**Short exercise:** Sift the material for lines containing "this", and return them.

**Working data:**
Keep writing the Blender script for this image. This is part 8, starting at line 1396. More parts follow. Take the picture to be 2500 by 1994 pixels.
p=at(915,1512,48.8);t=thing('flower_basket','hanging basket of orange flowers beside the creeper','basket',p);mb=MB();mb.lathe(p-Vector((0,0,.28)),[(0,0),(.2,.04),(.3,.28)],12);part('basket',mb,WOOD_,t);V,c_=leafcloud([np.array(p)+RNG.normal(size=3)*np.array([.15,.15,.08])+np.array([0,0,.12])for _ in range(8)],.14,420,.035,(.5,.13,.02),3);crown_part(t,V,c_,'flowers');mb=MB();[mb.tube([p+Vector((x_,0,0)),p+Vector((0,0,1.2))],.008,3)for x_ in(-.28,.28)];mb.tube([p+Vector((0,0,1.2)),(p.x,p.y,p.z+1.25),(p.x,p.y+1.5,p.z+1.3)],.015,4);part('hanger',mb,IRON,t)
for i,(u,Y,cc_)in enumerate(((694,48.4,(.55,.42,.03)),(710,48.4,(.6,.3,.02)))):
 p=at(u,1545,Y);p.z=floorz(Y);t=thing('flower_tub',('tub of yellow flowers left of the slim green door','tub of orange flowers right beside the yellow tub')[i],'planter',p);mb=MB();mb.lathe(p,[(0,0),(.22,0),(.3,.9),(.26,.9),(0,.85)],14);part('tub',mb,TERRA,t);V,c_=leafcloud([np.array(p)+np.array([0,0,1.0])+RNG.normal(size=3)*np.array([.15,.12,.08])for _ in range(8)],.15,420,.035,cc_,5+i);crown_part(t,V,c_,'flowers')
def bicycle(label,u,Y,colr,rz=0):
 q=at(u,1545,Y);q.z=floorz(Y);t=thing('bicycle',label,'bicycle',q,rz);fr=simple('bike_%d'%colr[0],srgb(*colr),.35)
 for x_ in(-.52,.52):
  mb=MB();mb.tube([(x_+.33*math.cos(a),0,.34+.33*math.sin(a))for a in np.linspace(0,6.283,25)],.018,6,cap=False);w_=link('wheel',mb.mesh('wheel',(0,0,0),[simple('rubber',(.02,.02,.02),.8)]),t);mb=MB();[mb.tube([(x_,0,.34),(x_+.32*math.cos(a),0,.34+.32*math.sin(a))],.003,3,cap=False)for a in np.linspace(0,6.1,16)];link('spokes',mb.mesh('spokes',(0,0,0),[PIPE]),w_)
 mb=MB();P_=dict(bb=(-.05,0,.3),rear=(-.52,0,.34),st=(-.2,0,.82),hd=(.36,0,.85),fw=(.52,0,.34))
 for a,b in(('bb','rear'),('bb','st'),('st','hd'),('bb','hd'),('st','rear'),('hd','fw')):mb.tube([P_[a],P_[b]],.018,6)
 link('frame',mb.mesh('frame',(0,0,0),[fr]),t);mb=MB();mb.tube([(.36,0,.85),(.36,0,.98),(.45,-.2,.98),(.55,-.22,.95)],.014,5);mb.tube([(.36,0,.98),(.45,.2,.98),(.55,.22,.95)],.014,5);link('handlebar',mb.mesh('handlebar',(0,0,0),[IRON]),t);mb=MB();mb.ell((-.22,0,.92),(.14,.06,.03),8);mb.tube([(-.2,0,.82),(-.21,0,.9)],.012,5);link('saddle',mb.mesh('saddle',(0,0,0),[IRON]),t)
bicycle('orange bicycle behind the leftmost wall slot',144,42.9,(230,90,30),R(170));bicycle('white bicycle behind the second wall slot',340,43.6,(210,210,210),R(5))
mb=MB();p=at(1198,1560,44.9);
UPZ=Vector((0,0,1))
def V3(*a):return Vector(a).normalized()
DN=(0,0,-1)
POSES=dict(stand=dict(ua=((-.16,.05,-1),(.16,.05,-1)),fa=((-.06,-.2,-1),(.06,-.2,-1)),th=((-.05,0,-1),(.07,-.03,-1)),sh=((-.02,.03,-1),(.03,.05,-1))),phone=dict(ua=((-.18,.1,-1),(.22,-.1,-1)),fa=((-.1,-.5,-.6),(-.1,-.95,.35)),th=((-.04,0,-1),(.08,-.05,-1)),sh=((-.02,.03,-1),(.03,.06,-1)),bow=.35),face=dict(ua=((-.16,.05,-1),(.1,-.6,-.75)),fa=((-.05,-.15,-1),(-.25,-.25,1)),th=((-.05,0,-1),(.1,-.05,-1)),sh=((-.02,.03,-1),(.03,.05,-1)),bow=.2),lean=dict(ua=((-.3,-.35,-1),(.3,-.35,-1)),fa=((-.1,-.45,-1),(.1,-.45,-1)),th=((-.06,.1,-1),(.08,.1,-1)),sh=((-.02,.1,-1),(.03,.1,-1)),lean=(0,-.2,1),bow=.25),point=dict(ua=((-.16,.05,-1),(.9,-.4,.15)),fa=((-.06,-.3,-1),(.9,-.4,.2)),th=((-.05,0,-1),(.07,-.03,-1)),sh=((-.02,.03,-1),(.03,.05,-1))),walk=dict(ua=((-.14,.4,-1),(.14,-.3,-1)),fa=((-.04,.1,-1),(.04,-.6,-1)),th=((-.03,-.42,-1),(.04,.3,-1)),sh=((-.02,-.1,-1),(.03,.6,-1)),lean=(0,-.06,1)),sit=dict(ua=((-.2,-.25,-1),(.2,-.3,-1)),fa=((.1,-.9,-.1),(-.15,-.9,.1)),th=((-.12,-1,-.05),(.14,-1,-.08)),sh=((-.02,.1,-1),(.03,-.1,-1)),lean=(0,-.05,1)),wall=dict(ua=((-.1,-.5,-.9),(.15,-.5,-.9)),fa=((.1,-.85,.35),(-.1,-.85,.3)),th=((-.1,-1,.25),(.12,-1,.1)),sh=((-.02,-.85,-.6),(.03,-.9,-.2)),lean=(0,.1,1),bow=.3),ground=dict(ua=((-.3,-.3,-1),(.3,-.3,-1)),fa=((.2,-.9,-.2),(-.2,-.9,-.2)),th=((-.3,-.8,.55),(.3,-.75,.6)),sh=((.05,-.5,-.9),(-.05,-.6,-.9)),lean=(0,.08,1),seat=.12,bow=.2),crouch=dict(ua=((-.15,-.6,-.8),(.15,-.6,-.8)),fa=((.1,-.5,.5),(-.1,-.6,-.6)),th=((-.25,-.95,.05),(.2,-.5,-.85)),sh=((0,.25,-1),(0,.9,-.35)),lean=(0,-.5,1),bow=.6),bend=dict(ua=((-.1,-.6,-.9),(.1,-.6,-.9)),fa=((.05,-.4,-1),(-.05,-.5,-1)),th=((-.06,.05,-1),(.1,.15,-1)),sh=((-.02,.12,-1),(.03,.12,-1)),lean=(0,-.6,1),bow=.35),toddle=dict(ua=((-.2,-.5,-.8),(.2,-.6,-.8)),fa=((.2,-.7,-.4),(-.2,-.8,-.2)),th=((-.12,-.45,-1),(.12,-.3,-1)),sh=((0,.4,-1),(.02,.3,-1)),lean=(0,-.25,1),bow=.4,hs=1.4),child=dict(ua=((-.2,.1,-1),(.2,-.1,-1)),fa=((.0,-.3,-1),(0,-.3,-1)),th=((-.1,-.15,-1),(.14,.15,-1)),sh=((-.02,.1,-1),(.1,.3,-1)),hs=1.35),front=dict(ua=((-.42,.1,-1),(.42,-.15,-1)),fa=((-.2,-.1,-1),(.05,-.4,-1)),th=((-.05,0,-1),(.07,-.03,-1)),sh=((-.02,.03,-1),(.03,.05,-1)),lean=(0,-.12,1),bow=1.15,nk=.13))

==

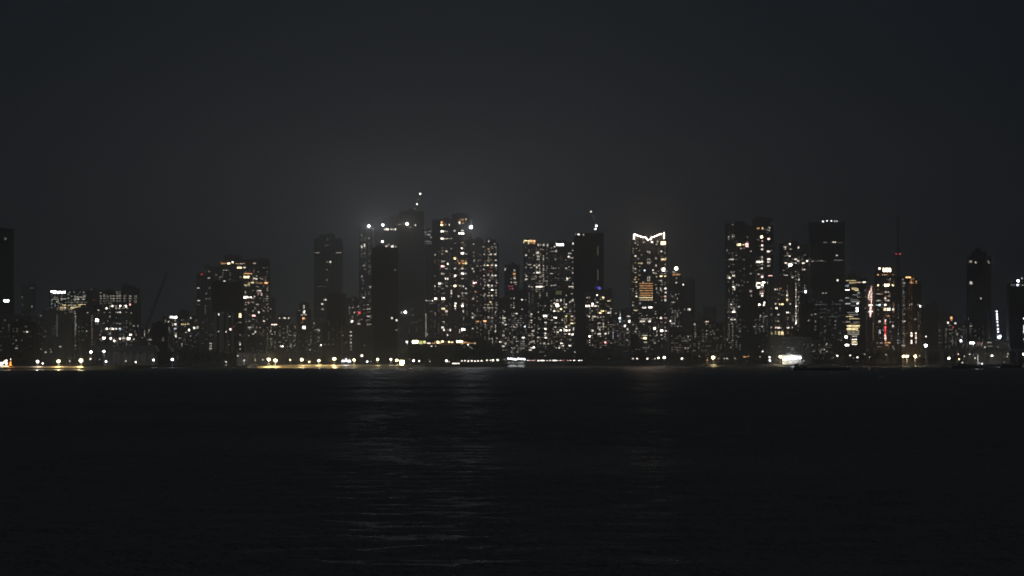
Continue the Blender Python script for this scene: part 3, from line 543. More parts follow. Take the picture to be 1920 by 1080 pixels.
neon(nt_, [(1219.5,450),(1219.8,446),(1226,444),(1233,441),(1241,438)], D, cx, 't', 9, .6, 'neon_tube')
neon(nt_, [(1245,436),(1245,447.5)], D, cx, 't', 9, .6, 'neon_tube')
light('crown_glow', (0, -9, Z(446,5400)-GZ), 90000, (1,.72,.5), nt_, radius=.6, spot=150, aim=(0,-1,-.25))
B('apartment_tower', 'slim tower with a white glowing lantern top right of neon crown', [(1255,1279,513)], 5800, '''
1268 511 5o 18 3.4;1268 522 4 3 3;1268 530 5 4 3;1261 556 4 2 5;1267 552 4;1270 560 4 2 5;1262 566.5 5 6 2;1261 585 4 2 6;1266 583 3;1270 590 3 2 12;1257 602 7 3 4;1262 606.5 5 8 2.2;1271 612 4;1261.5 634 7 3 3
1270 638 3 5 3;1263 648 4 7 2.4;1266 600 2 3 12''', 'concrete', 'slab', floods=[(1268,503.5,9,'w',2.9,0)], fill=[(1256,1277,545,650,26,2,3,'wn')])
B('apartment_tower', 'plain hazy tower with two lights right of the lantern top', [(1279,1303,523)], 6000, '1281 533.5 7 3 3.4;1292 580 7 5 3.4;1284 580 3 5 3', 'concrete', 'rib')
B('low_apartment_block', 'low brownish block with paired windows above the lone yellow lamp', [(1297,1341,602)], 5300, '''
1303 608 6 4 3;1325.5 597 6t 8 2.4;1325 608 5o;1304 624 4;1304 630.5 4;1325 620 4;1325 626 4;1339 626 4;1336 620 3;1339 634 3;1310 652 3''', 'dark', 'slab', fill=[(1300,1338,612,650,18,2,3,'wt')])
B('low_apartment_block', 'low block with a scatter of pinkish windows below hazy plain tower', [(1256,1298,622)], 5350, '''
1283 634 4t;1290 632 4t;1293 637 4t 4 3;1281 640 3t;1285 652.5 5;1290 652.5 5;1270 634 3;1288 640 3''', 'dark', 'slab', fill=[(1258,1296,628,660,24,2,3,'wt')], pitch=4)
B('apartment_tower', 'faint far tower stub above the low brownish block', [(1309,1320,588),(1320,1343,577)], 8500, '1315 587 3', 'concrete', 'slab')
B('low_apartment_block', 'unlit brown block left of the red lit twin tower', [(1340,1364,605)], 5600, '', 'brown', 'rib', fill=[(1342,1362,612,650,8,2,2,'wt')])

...

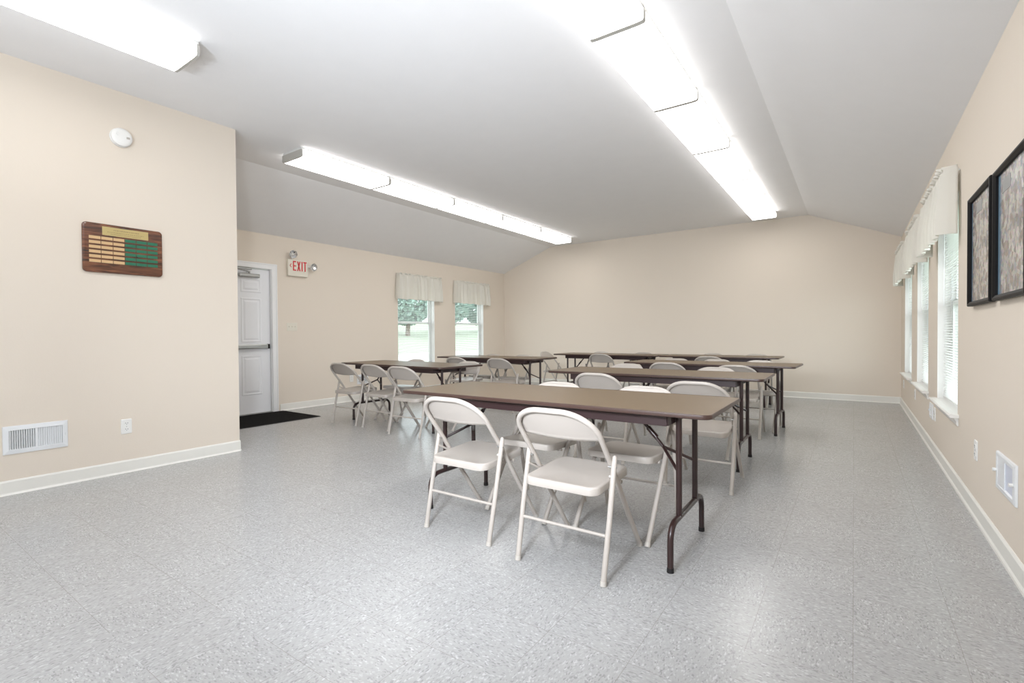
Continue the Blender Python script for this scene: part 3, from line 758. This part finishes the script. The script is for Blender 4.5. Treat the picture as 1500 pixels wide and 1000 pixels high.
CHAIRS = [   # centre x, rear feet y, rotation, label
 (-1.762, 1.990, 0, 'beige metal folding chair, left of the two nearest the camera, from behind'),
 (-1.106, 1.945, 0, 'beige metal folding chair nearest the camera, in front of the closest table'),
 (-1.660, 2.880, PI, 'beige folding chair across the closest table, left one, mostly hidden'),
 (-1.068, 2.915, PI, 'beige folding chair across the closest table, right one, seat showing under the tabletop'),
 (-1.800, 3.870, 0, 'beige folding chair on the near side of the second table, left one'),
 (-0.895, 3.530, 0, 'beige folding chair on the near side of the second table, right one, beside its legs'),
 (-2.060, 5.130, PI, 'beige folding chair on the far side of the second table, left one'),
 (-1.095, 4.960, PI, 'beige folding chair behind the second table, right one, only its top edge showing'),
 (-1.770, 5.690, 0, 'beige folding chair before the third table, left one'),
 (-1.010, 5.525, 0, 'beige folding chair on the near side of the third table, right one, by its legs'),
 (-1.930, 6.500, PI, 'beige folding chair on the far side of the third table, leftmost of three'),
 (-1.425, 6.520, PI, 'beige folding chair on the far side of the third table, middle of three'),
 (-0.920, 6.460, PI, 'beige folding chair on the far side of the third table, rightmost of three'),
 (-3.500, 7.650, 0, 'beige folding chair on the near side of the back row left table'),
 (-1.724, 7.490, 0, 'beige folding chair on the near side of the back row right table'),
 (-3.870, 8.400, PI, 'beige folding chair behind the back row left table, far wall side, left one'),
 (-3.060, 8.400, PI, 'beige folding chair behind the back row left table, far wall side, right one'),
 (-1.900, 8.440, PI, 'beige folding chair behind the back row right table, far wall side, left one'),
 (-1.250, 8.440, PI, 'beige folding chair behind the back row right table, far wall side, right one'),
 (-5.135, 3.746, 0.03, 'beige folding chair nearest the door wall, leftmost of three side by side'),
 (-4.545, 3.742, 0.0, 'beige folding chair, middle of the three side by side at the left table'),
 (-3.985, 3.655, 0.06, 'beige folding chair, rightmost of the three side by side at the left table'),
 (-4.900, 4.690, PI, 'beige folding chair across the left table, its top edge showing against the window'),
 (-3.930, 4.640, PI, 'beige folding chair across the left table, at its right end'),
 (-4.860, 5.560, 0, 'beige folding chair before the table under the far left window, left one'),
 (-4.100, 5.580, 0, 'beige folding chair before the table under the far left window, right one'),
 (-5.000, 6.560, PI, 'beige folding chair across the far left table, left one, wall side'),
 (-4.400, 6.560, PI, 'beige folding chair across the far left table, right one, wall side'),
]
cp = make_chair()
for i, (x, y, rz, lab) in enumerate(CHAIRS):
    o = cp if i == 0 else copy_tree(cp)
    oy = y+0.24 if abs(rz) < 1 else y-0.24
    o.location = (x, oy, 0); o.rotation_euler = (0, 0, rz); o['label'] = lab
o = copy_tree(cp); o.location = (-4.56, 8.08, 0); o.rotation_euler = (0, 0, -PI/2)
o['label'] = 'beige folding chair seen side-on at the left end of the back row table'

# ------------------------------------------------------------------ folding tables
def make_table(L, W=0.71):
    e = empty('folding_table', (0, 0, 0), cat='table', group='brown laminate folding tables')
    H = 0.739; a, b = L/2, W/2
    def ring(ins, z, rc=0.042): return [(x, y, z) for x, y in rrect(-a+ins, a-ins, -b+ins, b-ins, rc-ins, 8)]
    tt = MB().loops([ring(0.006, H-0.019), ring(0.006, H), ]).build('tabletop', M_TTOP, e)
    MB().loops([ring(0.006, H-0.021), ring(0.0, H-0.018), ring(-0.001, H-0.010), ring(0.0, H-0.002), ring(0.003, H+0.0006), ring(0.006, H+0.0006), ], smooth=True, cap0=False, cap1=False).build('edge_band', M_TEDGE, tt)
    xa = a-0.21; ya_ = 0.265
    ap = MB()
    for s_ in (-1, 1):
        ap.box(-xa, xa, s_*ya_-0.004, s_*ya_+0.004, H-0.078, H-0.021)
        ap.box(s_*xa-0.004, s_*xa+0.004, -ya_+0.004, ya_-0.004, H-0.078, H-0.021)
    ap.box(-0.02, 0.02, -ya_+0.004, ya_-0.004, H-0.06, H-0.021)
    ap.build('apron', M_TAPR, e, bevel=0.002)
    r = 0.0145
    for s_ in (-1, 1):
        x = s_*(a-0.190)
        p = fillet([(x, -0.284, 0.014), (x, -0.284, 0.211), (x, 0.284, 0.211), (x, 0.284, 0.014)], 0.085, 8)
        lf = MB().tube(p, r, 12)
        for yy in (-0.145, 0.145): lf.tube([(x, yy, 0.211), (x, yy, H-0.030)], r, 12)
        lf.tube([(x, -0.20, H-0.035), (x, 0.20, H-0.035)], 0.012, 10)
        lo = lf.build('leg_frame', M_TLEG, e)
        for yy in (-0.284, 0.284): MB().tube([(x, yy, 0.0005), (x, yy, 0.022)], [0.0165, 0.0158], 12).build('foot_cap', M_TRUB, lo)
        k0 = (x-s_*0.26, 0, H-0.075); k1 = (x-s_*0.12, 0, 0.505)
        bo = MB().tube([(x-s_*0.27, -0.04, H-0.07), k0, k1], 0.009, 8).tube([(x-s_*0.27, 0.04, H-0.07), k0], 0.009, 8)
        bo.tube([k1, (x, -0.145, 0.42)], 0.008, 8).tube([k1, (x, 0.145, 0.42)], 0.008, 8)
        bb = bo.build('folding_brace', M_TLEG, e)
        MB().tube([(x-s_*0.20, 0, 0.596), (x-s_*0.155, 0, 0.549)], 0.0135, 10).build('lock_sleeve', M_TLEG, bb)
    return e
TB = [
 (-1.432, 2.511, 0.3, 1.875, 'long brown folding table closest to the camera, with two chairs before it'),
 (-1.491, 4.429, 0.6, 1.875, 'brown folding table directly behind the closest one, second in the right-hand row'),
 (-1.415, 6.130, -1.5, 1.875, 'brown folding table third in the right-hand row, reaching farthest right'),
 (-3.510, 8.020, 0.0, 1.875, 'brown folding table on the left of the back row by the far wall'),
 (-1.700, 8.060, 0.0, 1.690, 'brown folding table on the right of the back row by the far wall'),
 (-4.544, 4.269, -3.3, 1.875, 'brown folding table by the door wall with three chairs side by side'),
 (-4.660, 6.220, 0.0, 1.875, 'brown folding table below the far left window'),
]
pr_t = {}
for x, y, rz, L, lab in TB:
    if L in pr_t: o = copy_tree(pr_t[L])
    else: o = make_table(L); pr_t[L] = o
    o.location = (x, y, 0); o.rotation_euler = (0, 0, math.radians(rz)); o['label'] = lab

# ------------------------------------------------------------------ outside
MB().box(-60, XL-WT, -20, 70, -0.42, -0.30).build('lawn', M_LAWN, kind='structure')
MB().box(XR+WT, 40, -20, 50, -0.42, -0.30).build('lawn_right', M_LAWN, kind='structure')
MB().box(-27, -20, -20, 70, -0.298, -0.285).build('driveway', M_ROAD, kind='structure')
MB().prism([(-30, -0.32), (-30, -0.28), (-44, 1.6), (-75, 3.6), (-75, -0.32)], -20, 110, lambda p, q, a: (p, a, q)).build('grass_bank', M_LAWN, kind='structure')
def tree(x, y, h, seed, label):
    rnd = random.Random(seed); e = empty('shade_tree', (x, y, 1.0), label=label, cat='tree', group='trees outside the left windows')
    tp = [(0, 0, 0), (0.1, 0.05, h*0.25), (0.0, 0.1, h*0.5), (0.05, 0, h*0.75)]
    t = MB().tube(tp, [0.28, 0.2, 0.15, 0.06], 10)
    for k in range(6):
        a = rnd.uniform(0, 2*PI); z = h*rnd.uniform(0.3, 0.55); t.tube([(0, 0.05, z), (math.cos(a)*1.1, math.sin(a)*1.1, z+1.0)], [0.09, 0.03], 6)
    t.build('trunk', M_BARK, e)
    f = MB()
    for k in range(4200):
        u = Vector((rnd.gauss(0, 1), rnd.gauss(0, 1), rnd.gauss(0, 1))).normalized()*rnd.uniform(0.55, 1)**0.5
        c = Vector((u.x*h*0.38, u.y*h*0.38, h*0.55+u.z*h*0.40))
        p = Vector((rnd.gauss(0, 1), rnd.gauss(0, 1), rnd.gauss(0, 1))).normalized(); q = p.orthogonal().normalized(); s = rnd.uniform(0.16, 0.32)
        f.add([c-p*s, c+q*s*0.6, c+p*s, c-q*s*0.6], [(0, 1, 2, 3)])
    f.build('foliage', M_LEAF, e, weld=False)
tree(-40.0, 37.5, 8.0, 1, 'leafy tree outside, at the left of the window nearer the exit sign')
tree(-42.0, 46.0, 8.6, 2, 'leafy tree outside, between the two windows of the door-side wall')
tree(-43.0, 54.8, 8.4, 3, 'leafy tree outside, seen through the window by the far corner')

**Response to the exercise:**
Keep writing the Blender script for this image. This is part 8, starting at line 1396. More parts follow. Take the picture to be 2500 by 1994 pixels.
Continue the Blender Python script for this scene: part 3, from line 543. More parts follow. Take the picture to be 1920 by 1080 pixels.
Continue the Blender Python script for this scene: part 3, from line 758. This part finishes the script. The script is for Blender 4.5. Treat the picture as 1500 pixels wide and 1000 pixels high.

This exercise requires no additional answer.